Posted on February 24, 2015, in Uncategorized and tagged , , , , , , , , . Bookmark the permalink. 3 Comments.

  1. I love how your application alludes to Amazing Grace! That’s what the story of the blind man is all about! It doesn’t say the blind man approached Jesus or had faith that Jesus could heal him. Nope, Jesus just walks right up to him and heals him. Here’s a free gift! And the story doesn’t end there. He’s actually persecuted for being healed. Still doesn’t end there. Jesus sees all of it and comes back to the once-blind man and shares the rest of the story with him, so he could see both physically and spiritually. Understanding the whole story is key here. I think this is important in sharing the gospel–meeting physical needs first so they are open to meeting their spiritual needs.


  2. John 9:41. If you were blind you would not be guilty of sin; but now that you claim you can see your guilt remains… I love how the chapter of the blind man ties in with sheep….Our job is to follow, not lead. Even leaders and teachers must still adamantly follow Jesus. The minute we think we’ve figured it all out and have theology all “pegged” we become blind. We must continually walk in faith and follow Him! Jesus will always be leading us and we must submit to the mystery. It’s amazing and it’s ok to not have it all figured out.
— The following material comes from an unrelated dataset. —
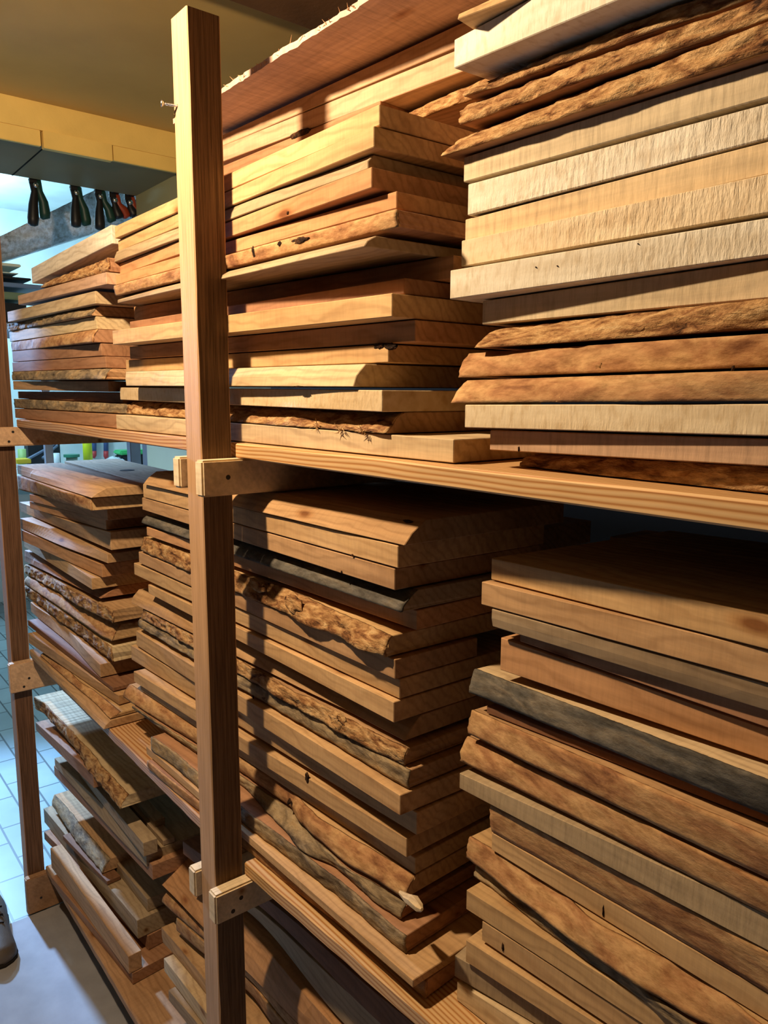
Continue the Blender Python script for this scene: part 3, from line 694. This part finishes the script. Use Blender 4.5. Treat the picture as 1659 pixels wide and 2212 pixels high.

  3. Precisely!! Realizing and accepting that we were all born blind beggars as Paul wrote in Ephesians 5:8-10 “For you were once darkness, but now you are light in the Lord. Live as children of light (for the fruit of the light consist in all goodness, righteousness and truth) and find out what pleases the Lord.” Jesus warned us in John 9:4 “As long as it is day, we must do the works of him who sent me. Night is coming, when no one can work.” Day=opportunity (physical leads to spiritual): Night=loss of that opportunity (remaining blind). We definitely need to have those physical needs meet first to be able to have our eyes opened to allow the amazing gracious gift of the spiritual.